Madhubani art is internationally celebrated, UNESCO-recognised and GI-tagged. It appears in global galleries and on international fashion runways. And the women who create it — in Madhubani district's villages — earn ₹150 to ₹300 per day. This is the story of how Bihar's most famous art form became a global commodity while leaving its creators behind.
Madhubani art — also called Mithila painting — is one of India's most internationally recognised folk art traditions. It has UNESCO recognition. It has a Geographical Indication (GI) tag. It appears in international galleries, on designer clothes, on Air India aircraft. It is taught in art schools in Japan and the United States.
And the women who create it earn ₹150 to ₹300 per day.

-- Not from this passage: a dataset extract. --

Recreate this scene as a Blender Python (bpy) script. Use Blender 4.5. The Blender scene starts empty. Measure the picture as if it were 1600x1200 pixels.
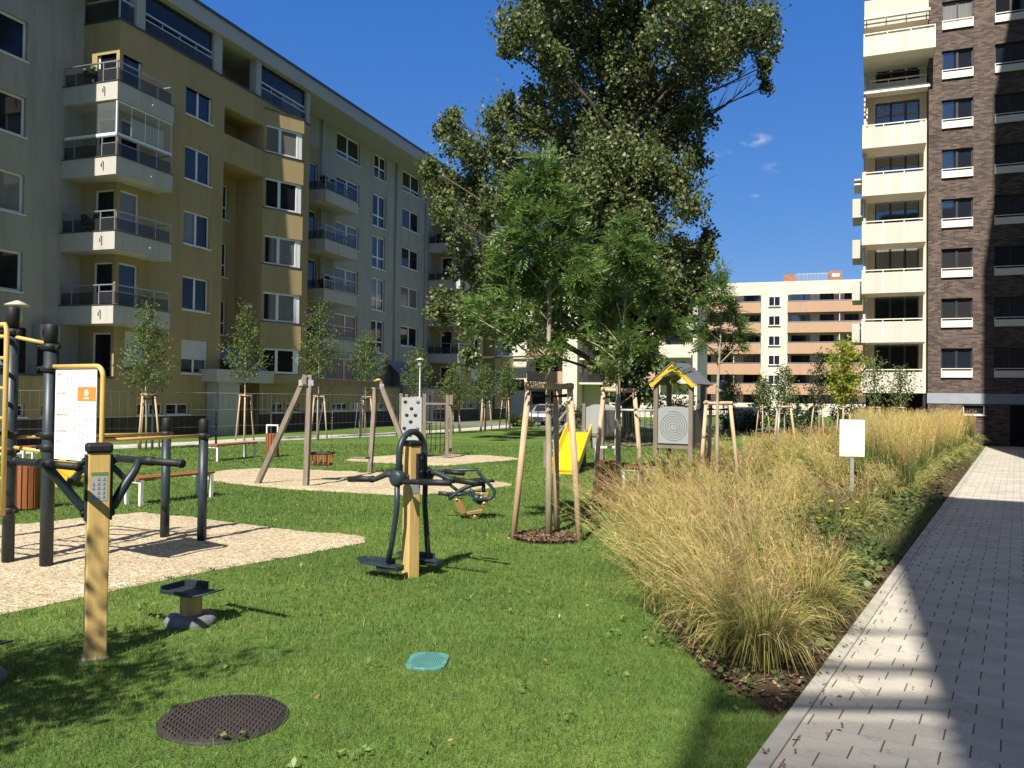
import bpy, math, random
import numpy as np
from mathutils import Vector, Matrix
rnd = random.Random(7)
rng = np.random.default_rng(11)
R = math.radians
scene = bpy.context.scene
col = scene.collection

# ------------------------------------------------------------------ survey helpers
F = 1294.; CAMH = 1.85; PITCH = R(0.97); ROLL = R(0.7)
def ray(px, py):
    a = (px-800)/F; b = -(py-600)/F
    r = a*math.cos(ROLL)-b*math.sin(ROLL); u = a*math.sin(ROLL)+b*math.cos(ROLL)
    return Vector((r, math.cos(PITCH)-u*math.sin(PITCH), math.sin(PITCH)+u*math.cos(PITCH)))
def gp(px, py, z=0.):
    d = ray(px, py); t = (z-CAMH)/d.z
    return Vector((d.x*t, d.y*t, z))
def at(px, py, Y):
    d = ray(px, py); t = Y/d.y
    return Vector((d.x*t, Y, CAMH+d.z*t))

# ------------------------------------------------------------------ object helpers
class MB:
    def __init__(s): s.v = []; s.f = []; s.mi = []; s.sm = []; s.T = Matrix.Identity(4); s.k = 0
    def add(s, vs, fs, smooth=False):
        o = len(s.v)
        s.v += [tuple(s.T @ Vector(p)) for p in vs]
        for f in fs:
            s.f.append([i+o for i in f]); s.mi.append(s.k); s.sm.append(smooth)
        return s
    def quad(s, a, b, c, d): return s.add([a, b, c, d], [(0, 1, 2, 3)])
    def box(s, x0, x1, y0, y1, z0, z1):
        return s.add([(x0,y0,z0),(x1,y0,z0),(x1,y1,z0),(x0,y1,z0),(x0,y0,z1),(x1,y0,z1),(x1,y1,z1),(x0,y1,z1)],
              [(0,3,2,1),(4,5,6,7),(0,1,5,4),(1,2,6,5),(2,3,7,6),(3,0,4,7)])
    def bar(s, a, b, w, h=None, up=(0,0,1)):
        a = Vector(a); b = Vector(b); h = h or w
        d = (b-a).normalized(); u = Vector(up)
        if abs(d.dot(u)) > .98: u = Vector((1,0,0))
        x = d.cross(u).normalized(); y = x.cross(d).normalized()
        vs = [p + x*i*w/2 + y*j*h/2 for p in (a, b) for i, j in ((-1,-1),(1,-1),(1,1),(-1,1))]
        return s.add(vs, [(0,1,2,3),(7,6,5,4),(0,4,5,1),(1,5,6,2),(2,6,7,3),(3,7,4,0)])
    def tube(s, pts, r, n=8, cap=True):
        pts = [Vector(p) for p in pts]; m = len(pts)
        rr = r if isinstance(r, (list, tuple)) else [r]*m
        vs = []; fs = []; X = None
        for i, p in enumerate(pts):
            t = (pts[min(i+1, m-1)]-pts[max(i-1, 0)]).normalized()
            if X is None:
                X = t.orthogonal().normalized()
            else:
                X = (X - t*X.dot(t)); X = X.normalized() if X.length > 1e-6 else t.orthogonal().normalized()
            Y = t.cross(X)
            for k in range(n):
                a = 2*math.pi*k/n
                vs.append(p+(X*math.cos(a)+Y*math.sin(a))*rr[i])
        for i in range(m-1):
            for k in range(n):
                k2 = (k+1) % n
                fs.append((i*n+k, i*n+k2, (i+1)*n+k2, (i+1)*n+k))
        if cap: fs += [tuple(range(n))[::-1], tuple((m-1)*n+k for k in range(n))]
        return s.add(vs, fs, True)
    def lathe(s, prof, n=20, c=(0,0,0)):
        vs = []; fs = []; m = len(prof)
        for r, z in prof:
            for k in range(n):
                a = 2*math.pi*k/n; vs.append((c[0]+r*math.cos(a), c[1]+r*math.sin(a), c[2]+z))
        for i in range(m-1):
            for k in range(n):
                k2 = (k+1) % n
                fs.append((i*n+k, i*n+k2, (i+1)*n+k2, (i+1)*n+k))
        fs += [tuple(range(n))[::-1], tuple((m-1)*n+k for k in range(n))]
        return s.add(vs, fs, True)
    def prism(s, poly, h0, h1, plane='xy'):
        n = len(poly)
        def P(a, b, h): return (a, b, h) if plane == 'xy' else ((a, h, b) if plane == 'xz' else (h, a, b))
        vs = [P(a, b, h0) for a, b in poly]+[P(a, b, h1) for a, b in poly]
        fs = [tuple(range(n))[::-1], tuple(range(n, 2*n))]+[(i, (i+1) % n, n+(i+1) % n, n+i) for i in range(n)]
        return s.add(vs, fs)
    def sph(s, c, r, n=10, sz=(1,1,1)):
        pr = [(max(1e-4, math.sin(math.pi*i/n)), -math.cos(math.pi*i/n)) for i in range(n+1)]
        vs = []; fs = []
        for q, z in pr:
            for k in range(2*n):
                a = math.pi*k/n
                vs.append((c[0]+r*q*math.cos(a)*sz[0], c[1]+r*q*math.sin(a)*sz[1], c[2]+r*z*sz[2]))
        N = 2*n
        for i in range(n):
            for k in range(N):
                fs.append((i*N+k, i*N+(k+1) % N, (i+1)*N+(k+1) % N, (i+1)*N+k))
        return s.add(vs, fs, True)
    def build(s, name, mats, parent=None, bevel=0):
        me = bpy.data.meshes.new(name)
        me.from_pydata(s.v, [], s.f); me.update()
        for m in (mats if isinstance(mats, (list, tuple)) else [mats]): me.materials.append(m)
        me.polygons.foreach_set('material_index', s.mi); me.polygons.foreach_set('use_smooth', s.sm)
        return link(name, me, parent, bevel)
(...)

The chain between a Madhubani artist in Ranti village and a customer in London involves at minimum four or five intermediaries — local collectors, district-level aggregators, city-based exporters and international dealers. Each takes a margin. The artist, who does the actual creative work, is at the very bottom of a value chain built on her skill.
This is not unique to Madhubani. It is the story of every Indian folk art form — Warli, Pattachitra, Kalamkari. But Madhubani is Bihar's art. And Bihar has done less than almost any other state to protect its artists' economic interests.
Madhubani art received its Geographical Indication tag in 2007. GI tags are supposed to protect regional products from imitation and give authenticated producers a market premium. But nearly 20 years later, most Madhubani artists have no idea what GI means, have no access to the premium it should command, and continue selling to local middlemen at exploitative prices.
The GI tag was given — and then forgotten. No government programme created the market infrastructure needed to make it economically meaningful for artists.
Madhubani art is a metaphor for Bihar itself. Extraordinary talent. Rich heritage. Global recognition. And a failure of governance and market infrastructure that ensures the creators of that value are the last to benefit from it. Nav Bihar Morcha's commitment to artisan self-employment is not charity — it is economic justice.